## start
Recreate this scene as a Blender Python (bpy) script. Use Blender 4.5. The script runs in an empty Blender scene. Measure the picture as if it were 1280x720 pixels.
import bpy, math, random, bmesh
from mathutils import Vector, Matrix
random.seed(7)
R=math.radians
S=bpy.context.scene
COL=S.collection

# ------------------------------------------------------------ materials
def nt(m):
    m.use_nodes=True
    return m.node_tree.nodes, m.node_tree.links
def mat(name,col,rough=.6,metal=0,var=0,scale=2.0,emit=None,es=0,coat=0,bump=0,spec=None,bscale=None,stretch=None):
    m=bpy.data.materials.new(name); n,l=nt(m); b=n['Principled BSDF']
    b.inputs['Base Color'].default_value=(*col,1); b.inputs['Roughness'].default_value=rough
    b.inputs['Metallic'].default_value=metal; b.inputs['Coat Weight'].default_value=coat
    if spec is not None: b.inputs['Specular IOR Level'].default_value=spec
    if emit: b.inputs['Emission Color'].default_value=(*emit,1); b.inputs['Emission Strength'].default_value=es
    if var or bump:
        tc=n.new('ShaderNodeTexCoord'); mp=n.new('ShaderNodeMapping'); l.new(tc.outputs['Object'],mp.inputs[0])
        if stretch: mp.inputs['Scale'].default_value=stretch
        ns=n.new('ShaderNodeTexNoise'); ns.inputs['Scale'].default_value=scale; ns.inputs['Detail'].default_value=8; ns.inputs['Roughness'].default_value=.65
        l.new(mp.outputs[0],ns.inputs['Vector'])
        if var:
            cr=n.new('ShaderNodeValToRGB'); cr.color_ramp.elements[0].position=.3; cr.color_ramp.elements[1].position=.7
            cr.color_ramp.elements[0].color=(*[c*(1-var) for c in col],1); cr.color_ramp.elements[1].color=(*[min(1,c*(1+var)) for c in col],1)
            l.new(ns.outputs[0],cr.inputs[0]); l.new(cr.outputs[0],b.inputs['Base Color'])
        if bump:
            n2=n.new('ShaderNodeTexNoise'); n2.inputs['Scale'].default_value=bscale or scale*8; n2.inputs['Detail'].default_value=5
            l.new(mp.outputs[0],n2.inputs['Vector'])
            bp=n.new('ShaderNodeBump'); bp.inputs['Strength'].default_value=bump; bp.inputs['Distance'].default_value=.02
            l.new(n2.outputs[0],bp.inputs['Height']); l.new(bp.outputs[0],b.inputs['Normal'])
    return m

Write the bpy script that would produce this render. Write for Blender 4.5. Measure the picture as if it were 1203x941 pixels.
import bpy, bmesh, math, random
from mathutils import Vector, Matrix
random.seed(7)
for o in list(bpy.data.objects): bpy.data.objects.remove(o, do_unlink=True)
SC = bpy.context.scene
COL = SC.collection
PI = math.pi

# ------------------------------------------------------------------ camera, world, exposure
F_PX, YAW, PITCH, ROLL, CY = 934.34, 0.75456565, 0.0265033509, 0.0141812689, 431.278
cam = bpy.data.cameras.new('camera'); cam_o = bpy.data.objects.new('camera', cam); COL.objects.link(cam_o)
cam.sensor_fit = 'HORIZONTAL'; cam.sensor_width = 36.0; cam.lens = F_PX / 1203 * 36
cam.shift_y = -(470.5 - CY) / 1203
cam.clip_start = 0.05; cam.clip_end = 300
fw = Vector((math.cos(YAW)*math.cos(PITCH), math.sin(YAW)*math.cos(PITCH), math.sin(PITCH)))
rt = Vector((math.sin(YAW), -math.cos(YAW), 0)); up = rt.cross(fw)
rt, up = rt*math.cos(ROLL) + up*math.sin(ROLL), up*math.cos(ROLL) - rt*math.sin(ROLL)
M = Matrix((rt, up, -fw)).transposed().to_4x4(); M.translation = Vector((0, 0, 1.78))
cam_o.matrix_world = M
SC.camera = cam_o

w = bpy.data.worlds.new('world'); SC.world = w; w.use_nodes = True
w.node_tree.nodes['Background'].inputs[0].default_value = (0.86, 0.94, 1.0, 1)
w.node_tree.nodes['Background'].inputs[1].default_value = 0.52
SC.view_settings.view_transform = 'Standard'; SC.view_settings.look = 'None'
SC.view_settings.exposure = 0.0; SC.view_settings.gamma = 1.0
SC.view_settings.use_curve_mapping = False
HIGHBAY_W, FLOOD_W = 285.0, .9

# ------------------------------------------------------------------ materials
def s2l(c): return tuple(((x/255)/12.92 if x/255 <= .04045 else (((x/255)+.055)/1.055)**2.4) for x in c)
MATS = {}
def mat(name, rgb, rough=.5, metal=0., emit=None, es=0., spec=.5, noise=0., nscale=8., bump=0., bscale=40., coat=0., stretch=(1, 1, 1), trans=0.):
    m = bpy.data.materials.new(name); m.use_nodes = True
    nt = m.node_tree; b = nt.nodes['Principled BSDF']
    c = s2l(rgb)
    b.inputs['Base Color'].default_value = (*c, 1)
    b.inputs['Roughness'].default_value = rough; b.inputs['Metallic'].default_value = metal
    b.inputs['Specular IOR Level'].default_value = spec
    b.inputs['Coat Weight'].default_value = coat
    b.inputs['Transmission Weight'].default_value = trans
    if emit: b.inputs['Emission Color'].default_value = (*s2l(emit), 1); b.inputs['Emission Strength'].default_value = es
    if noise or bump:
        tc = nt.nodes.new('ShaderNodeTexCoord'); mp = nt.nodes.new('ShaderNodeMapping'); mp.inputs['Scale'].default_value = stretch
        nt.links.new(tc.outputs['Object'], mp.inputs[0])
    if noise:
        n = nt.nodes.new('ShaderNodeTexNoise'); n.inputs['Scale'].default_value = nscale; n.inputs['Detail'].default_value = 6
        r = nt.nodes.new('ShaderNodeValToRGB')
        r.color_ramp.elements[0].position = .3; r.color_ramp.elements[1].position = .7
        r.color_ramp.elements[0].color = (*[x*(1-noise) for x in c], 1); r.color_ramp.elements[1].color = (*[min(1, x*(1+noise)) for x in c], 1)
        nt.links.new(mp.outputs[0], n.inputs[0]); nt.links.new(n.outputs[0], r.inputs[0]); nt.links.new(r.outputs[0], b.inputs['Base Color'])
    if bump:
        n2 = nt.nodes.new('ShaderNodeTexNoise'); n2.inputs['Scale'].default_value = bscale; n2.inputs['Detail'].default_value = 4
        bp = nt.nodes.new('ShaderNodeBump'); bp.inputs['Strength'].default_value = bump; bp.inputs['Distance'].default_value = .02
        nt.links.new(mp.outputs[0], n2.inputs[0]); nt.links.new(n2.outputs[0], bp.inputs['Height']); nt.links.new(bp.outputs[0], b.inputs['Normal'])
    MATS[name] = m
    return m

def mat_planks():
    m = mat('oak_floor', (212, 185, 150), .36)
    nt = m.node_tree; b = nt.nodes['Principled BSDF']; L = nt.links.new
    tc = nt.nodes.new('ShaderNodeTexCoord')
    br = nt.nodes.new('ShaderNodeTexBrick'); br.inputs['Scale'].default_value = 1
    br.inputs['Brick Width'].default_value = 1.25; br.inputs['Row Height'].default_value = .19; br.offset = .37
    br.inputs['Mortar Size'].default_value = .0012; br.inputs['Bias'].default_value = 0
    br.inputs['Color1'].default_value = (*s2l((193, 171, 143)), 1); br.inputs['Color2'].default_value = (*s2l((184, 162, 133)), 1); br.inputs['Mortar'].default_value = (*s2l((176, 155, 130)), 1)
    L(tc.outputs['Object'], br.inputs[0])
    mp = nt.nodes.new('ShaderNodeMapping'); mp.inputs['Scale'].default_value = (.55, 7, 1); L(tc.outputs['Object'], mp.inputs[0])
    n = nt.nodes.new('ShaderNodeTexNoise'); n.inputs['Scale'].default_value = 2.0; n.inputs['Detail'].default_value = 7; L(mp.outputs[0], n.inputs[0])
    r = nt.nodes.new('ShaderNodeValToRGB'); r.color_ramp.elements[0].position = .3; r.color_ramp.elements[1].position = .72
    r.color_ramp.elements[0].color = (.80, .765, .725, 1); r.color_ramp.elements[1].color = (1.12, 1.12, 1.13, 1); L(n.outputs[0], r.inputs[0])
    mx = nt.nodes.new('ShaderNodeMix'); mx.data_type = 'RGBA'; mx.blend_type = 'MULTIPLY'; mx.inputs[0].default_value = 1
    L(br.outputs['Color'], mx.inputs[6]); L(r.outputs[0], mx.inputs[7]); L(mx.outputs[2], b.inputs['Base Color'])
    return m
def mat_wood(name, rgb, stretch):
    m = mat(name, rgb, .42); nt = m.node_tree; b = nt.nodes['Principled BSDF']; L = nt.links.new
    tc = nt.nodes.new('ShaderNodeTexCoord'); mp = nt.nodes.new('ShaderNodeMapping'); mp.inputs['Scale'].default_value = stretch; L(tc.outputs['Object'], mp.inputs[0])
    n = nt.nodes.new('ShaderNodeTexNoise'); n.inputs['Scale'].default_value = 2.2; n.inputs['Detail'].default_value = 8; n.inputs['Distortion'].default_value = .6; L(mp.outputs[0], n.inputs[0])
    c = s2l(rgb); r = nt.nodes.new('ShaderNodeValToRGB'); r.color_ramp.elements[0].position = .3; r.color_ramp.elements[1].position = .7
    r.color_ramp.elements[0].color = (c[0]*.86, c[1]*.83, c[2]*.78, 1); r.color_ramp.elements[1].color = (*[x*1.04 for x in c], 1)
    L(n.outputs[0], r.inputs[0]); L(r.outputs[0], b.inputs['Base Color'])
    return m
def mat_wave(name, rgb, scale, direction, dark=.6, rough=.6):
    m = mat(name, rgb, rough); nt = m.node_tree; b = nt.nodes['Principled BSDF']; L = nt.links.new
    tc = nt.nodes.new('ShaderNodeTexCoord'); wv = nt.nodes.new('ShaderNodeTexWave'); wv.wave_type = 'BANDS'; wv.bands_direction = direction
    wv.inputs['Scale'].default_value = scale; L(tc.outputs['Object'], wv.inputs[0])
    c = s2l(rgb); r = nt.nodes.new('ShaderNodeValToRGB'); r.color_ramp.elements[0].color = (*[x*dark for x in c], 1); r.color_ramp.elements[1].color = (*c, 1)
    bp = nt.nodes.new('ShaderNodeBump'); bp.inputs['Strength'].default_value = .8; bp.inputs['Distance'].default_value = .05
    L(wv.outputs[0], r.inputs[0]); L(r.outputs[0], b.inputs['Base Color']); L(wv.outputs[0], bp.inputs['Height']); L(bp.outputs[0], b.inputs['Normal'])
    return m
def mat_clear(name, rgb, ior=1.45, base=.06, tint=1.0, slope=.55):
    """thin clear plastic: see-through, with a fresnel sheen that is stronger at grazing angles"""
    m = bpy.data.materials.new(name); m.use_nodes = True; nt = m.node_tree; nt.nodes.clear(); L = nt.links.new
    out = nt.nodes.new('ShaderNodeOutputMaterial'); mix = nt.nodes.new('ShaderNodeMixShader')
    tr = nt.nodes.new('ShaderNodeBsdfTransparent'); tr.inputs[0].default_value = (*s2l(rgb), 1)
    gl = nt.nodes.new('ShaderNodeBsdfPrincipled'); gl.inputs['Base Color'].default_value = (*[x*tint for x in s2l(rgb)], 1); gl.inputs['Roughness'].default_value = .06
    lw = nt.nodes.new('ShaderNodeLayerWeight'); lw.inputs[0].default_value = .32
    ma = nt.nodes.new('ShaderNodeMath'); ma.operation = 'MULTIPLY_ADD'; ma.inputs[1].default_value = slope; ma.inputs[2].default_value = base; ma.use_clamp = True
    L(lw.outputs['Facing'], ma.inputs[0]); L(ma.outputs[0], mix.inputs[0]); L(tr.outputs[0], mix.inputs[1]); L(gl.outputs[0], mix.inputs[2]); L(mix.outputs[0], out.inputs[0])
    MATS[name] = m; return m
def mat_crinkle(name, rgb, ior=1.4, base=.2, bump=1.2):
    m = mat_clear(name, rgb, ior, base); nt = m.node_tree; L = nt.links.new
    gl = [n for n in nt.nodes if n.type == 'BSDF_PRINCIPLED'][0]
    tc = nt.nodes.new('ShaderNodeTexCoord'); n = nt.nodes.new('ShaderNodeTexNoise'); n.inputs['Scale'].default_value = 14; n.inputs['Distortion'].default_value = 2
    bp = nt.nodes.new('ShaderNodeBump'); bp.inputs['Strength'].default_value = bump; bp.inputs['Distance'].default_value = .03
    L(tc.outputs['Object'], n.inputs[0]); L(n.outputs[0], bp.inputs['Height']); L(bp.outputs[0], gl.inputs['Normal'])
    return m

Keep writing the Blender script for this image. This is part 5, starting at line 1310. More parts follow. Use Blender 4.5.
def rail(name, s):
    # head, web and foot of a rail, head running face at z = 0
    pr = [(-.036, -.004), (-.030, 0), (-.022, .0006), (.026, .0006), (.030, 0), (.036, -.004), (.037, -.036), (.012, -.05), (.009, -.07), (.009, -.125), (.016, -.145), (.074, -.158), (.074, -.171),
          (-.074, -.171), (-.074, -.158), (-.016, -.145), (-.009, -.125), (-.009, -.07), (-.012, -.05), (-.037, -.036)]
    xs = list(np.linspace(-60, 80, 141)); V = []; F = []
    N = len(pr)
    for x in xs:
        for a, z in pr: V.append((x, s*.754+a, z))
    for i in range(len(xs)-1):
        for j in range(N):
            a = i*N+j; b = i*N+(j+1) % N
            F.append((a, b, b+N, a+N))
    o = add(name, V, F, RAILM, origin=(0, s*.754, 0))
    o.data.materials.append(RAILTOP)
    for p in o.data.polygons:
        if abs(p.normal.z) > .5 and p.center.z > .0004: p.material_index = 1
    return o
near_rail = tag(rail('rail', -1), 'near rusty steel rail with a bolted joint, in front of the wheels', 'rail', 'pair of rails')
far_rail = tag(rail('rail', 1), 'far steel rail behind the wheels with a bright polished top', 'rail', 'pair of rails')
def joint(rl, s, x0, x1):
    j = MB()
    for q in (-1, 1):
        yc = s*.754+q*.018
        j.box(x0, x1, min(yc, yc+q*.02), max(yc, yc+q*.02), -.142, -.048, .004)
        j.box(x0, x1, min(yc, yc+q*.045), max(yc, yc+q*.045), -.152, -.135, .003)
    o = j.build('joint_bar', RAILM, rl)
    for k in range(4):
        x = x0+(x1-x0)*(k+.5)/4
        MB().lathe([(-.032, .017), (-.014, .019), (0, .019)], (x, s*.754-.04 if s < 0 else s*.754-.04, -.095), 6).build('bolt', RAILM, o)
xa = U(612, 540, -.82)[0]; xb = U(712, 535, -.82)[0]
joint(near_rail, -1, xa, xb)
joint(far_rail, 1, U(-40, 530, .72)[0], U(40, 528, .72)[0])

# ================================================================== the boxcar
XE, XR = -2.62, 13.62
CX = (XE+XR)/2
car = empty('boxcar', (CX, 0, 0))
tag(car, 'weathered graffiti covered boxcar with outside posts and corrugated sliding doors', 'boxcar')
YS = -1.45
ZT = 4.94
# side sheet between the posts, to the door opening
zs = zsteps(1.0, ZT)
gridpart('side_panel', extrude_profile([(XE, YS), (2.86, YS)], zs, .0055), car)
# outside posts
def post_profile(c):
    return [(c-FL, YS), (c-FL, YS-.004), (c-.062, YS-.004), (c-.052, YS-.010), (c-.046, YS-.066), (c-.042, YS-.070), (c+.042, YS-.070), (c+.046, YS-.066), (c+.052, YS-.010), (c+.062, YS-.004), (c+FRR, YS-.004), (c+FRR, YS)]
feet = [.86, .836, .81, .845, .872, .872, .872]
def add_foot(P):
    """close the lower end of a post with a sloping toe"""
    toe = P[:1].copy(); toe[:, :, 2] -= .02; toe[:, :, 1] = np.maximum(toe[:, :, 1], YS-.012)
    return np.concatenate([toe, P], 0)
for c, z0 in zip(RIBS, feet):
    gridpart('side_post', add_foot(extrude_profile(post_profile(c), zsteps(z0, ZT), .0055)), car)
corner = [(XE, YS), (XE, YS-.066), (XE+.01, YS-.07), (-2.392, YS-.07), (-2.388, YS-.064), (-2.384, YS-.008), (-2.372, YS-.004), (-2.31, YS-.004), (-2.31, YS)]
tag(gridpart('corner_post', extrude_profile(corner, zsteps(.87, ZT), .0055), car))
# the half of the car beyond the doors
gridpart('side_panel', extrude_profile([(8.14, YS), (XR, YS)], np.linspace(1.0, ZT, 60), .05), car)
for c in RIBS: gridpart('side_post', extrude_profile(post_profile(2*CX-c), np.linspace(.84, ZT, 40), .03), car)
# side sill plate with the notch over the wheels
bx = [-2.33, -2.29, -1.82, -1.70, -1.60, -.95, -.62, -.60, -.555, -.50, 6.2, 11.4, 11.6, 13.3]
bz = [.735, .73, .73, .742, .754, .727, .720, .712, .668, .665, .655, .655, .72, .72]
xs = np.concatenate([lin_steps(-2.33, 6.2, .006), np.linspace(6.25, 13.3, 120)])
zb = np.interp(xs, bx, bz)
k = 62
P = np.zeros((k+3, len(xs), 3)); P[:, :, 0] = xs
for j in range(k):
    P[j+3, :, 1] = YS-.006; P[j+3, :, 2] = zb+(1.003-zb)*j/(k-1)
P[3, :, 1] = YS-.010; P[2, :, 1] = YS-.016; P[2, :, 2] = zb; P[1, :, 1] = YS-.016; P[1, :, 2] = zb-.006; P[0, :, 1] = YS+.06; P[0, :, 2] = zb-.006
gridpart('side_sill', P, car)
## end
Exercise directions: In the listing above, find the line containing "Write the bpy" and the line containing "PI = math.pi", then repeat those two lines and everything between them exactly.

Complete output:
Write the bpy script that would produce this render. Write for Blender 4.5. Measure the picture as if it were 1203x941 pixels.
import bpy, bmesh, math, random
from mathutils import Vector, Matrix
random.seed(7)
for o in list(bpy.data.objects): bpy.data.objects.remove(o, do_unlink=True)
SC = bpy.context.scene
COL = SC.collection
PI = math.pi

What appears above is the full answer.